Rural areas experience a similar loss of livelihood as thousands of family farms disappear, towns lose their small businesses, health care facilities and schools, and families watch their children migrate to population centers in search of economic security.

That lived experience was palpable enough to kill support in Congress for President Obama’s last “free trade” deal, the Trans-Pacific Partnership, and strong enough to push rural and working-class voters to reject Hillary Clinton and elect Donald Trump in 2016, in hopes that he would fight for their jobs and communities.

The Seattle Times and others have suggested recently that an incoming Biden administration should prioritize a business-as-usual trade agenda and attempt to revive the defeated Trans-Pacific Partnership. That would be a mistake.

It is important to recognize that the WTO-NAFTA free-trade approach is exhausted, socially, economically, and politically. It is too late to rescue failed “free trade” policies. We need a new strategy — one different from the neoliberal policies of the past and different from the nationalist policies promoted by Donald Trump.

China, Japan, Nordic countries, South Korea, Germany, and other countries manage globalization in ways that build their domestic economies, maintain economic security, and invest in industries that can compete in the future. These countries are not “cheating.” They are managing their economies to improve the well-being of their citizens. In our own history, we proudly devised similar industrial strategies.

We heard echoes of that in the recent presidential campaign — proposed investments in infrastructure, research and development, alternative energy, health care, and education. These policies could be aligned to encourage production in our domestic economy, and require high-road labor and environmental standards as a condition for access to our markets.
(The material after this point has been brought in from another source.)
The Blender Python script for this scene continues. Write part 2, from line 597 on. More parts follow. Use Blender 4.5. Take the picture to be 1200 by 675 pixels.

It’s too bad Thomas Friedman didn’t read the full free-trade agreement for Central America. He may have thought about why the interests of global companies had top priority, and why the interests of workers, communities, and the environment were left out.

Members of Congress and the incoming Biden administration should pursue a trade strategy that looks less like the failed trade strategies — both the corporate strategy that brought us the Trans-Pacific Partnership and the nationalist strategy that the Trump administration pursued. Instead, they should pursue a strategy that raises wages, creates good-paying jobs, and protects the environment. That’s a vision of trade worth fighting for.


Hillary Haden is Executive Director of the Washington Fair Trade Coalition.